Préface admirable qui éclaire avec justesse la magie de la poétique d’Adonis. Les poèmes sont extraits d’un recueil publié en arabe à Beyrouth en 1968, intitulé « Le Théâtre et les Miroirs », dont d’autres extraits furent traduits et publiés en français en 1988 dans une édition de bibliophilie par Le Verbe et l’Empreinte et dans Mémoire du vent sous le titre « Un refuge dans l’éclair ».
Chronique des branches s’achève sur une intéressante postface de sa traductrice, Anne Wade Minkowski, sur « Les origines », avec, en épigraphe, un poème anonyme du IIème millénaire (avant notre ère) en langue ougaritique gravée dans l’argile. Ce poème, qui évoque « le message de l’arbre/Et le chuchotement de la pierre/Le gémissement des cieux avec la terre/Et de l’océan avec les étoiles», aurait pu avoir été écrit par Adonis chez qui, selon Jacques Lacarrière, « la pierre devient la confidente du passant, le vent un voyeur et buveur d’horizon ». Etranges et mystérieuses correspondances!

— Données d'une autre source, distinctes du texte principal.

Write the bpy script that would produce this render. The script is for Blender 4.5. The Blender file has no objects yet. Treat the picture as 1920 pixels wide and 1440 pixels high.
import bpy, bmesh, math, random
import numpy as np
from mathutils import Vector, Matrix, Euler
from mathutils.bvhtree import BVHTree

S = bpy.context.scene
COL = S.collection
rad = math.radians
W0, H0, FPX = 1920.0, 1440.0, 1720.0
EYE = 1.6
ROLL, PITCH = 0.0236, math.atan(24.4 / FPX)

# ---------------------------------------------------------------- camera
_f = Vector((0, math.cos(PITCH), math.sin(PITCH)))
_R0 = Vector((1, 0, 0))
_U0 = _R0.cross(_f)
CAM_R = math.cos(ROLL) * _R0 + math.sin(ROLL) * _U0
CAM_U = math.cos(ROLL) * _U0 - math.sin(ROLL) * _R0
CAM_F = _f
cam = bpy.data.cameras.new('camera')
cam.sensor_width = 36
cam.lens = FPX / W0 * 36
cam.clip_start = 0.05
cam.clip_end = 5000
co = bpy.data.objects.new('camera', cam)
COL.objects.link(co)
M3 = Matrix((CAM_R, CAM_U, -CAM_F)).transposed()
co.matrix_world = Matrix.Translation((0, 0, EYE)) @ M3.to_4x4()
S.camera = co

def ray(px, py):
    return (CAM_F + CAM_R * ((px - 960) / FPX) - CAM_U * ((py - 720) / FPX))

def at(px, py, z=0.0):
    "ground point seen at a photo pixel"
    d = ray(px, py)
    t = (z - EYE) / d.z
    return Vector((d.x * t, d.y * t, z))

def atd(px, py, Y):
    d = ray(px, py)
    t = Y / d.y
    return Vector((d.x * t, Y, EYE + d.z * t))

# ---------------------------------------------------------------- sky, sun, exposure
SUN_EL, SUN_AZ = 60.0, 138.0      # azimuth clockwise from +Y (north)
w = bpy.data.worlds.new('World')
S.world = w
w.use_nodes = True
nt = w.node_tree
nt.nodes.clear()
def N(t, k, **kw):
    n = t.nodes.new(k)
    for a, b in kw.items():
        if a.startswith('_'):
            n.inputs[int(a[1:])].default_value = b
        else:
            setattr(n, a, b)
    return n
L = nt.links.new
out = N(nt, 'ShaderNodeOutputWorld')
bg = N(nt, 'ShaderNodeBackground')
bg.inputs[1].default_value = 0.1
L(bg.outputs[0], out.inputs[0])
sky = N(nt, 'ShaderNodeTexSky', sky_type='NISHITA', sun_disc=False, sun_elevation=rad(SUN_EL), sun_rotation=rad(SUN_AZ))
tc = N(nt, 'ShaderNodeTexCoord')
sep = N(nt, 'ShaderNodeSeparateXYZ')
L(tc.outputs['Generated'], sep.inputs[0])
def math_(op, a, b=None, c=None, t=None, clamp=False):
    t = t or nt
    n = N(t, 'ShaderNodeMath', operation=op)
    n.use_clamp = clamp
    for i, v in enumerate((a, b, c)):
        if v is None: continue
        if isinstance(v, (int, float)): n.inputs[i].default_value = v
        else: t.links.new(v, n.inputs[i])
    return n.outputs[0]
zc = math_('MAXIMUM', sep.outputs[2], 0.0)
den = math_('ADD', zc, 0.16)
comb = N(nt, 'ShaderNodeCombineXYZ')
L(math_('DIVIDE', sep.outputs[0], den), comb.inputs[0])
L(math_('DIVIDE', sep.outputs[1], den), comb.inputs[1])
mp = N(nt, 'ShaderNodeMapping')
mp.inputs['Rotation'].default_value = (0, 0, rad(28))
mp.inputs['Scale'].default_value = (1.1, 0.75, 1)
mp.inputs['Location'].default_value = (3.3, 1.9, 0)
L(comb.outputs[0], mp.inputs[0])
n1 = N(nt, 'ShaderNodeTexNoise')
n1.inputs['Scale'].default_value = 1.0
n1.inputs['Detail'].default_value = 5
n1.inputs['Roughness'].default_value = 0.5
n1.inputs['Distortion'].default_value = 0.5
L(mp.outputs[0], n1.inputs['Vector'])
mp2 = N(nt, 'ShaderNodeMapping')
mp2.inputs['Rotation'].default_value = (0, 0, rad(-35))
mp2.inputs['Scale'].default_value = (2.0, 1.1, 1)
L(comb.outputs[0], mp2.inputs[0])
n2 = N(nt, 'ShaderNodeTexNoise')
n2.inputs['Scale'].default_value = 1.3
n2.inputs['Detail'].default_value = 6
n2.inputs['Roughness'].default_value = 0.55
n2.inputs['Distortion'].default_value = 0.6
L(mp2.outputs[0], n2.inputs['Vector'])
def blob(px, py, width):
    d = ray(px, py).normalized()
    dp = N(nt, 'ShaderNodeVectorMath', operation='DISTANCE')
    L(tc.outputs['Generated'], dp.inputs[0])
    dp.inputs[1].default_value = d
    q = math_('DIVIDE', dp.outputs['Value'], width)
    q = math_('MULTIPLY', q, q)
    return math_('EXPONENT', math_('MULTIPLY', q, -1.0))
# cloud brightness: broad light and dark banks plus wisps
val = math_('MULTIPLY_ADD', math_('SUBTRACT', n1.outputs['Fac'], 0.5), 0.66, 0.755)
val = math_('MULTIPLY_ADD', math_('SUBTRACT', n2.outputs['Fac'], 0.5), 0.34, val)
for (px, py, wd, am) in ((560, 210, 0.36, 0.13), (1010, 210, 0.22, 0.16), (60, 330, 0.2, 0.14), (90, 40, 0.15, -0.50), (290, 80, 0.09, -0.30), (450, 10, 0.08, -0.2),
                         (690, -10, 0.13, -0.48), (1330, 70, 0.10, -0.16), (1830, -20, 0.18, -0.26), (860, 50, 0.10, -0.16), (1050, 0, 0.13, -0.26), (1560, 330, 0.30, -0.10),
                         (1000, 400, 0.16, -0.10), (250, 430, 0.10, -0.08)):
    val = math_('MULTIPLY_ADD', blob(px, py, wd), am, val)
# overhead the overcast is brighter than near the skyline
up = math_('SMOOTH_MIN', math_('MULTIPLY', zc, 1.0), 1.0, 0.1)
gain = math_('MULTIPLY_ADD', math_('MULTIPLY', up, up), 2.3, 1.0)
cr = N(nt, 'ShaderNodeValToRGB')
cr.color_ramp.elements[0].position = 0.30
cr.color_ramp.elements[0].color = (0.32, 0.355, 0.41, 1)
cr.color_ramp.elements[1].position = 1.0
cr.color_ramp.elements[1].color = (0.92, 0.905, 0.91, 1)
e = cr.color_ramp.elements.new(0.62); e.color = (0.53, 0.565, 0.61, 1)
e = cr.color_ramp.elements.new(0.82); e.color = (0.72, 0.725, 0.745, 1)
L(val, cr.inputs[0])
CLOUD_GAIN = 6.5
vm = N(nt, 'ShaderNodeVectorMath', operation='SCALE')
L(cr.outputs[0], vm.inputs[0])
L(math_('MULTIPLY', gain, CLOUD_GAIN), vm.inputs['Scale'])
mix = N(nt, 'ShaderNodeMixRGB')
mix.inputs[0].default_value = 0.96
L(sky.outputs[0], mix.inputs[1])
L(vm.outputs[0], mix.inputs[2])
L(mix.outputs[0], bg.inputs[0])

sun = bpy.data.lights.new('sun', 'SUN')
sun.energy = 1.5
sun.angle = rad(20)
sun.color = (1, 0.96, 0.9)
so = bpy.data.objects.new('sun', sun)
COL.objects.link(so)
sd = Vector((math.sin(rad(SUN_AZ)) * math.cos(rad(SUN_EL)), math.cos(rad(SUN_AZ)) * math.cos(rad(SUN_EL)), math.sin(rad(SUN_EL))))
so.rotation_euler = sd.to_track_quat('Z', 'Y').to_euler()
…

Anne Wade Minkowski met en garde le lecteur en observant que « l’apparente simplicité des textes, leur dépouillement extrême, recouvre un monde ésotérique, fermé, auquel plus qu’une connaissance exégétique, qu’aucun de nous d’ailleurs ne possède, plus que des notions savantes, l’amour de la poésie pure donnera la clé ».
Exemple de simplicité de langage et de complexité métaphorique :
Une pierre est tombée,
Quelque chose dans les murs s’est ouvert,
Le lointain est devenu plus nostalgique,
Plus désirable… Une pierre est tombée,
Quelque chose dans l’homme a changé. (Mémoire du vent, p.35.)
« Un monde ésotérique », certes, mais au sens d’intériorité (sans connotation confessionnelle) ; mais excessivement ouvert et seulement « fermé » au lecteur qui lui-même ne serait pas ouvert, troué ou traversé.